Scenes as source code
'''

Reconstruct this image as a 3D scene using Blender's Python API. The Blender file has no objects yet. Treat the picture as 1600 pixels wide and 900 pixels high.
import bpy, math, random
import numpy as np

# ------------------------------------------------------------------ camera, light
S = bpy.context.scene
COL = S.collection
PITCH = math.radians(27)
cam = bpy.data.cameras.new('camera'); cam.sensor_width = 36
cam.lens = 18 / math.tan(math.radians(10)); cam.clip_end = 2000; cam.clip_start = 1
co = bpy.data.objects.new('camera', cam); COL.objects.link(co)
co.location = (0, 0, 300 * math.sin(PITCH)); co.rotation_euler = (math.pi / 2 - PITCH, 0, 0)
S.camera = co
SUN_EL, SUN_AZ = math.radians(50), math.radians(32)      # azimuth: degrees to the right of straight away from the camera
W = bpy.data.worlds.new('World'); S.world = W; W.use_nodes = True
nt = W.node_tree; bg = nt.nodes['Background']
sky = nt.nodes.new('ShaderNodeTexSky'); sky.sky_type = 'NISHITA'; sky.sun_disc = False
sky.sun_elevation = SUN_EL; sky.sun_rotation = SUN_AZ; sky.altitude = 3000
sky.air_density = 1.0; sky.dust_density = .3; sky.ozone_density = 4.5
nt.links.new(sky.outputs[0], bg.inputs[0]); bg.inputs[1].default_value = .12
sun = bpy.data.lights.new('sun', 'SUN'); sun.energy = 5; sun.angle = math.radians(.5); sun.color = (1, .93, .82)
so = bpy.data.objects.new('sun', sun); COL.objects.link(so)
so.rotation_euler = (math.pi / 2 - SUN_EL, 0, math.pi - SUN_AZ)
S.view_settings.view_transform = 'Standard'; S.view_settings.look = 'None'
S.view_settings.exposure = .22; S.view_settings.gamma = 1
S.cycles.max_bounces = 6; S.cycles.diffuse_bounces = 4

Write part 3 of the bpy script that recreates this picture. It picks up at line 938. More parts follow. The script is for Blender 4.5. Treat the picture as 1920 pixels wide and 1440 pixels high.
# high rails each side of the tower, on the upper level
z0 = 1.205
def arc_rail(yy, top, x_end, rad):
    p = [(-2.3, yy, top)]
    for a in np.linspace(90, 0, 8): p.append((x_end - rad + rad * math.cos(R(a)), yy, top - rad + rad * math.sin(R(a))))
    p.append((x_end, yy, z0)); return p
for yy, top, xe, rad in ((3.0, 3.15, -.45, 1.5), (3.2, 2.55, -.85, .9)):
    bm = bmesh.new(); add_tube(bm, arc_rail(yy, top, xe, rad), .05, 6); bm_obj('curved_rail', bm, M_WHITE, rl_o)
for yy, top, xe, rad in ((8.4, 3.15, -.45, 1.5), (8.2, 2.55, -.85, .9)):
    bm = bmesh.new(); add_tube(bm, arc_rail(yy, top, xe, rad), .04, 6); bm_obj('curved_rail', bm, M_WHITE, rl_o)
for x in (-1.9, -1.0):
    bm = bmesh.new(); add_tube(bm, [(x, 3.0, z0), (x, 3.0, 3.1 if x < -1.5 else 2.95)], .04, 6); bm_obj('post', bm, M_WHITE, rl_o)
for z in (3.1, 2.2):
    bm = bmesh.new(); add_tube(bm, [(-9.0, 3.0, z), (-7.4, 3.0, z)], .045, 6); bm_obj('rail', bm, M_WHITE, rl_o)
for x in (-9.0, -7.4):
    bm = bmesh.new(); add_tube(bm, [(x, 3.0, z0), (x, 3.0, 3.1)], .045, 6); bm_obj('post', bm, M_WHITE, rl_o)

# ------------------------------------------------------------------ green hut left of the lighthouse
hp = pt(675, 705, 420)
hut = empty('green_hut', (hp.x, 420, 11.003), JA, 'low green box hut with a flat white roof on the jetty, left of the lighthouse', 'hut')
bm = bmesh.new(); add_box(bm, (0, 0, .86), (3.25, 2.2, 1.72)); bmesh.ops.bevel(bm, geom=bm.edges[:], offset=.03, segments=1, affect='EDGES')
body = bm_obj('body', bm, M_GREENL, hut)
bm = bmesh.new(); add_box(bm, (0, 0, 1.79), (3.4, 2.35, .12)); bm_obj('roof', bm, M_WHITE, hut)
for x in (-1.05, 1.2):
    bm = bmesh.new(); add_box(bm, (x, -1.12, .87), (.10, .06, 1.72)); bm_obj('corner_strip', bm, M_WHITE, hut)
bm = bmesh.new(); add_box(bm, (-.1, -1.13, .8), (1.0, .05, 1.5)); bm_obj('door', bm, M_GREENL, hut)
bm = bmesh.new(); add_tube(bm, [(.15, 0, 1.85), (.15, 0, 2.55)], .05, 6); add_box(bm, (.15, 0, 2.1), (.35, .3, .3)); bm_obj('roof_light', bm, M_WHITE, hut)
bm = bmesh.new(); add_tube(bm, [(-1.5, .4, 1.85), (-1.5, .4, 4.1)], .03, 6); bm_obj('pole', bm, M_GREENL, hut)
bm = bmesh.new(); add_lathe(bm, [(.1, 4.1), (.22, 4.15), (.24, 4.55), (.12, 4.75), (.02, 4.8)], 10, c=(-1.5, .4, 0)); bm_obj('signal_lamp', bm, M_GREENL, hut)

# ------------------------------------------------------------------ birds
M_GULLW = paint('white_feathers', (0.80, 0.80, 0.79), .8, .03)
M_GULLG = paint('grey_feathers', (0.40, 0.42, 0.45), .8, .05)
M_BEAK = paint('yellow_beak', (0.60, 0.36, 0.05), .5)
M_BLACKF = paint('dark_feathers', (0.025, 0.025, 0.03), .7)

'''

● **What the exercise asks**
Write out, exactly and with nothing else, the lines of the listing above from its first line through the line with "import numpy as np".

● **Worked answer**
Reconstruct this image as a 3D scene using Blender's Python API. The Blender file has no objects yet. Treat the picture as 1600 pixels wide and 900 pixels high.
import bpy, math, random
import numpy as np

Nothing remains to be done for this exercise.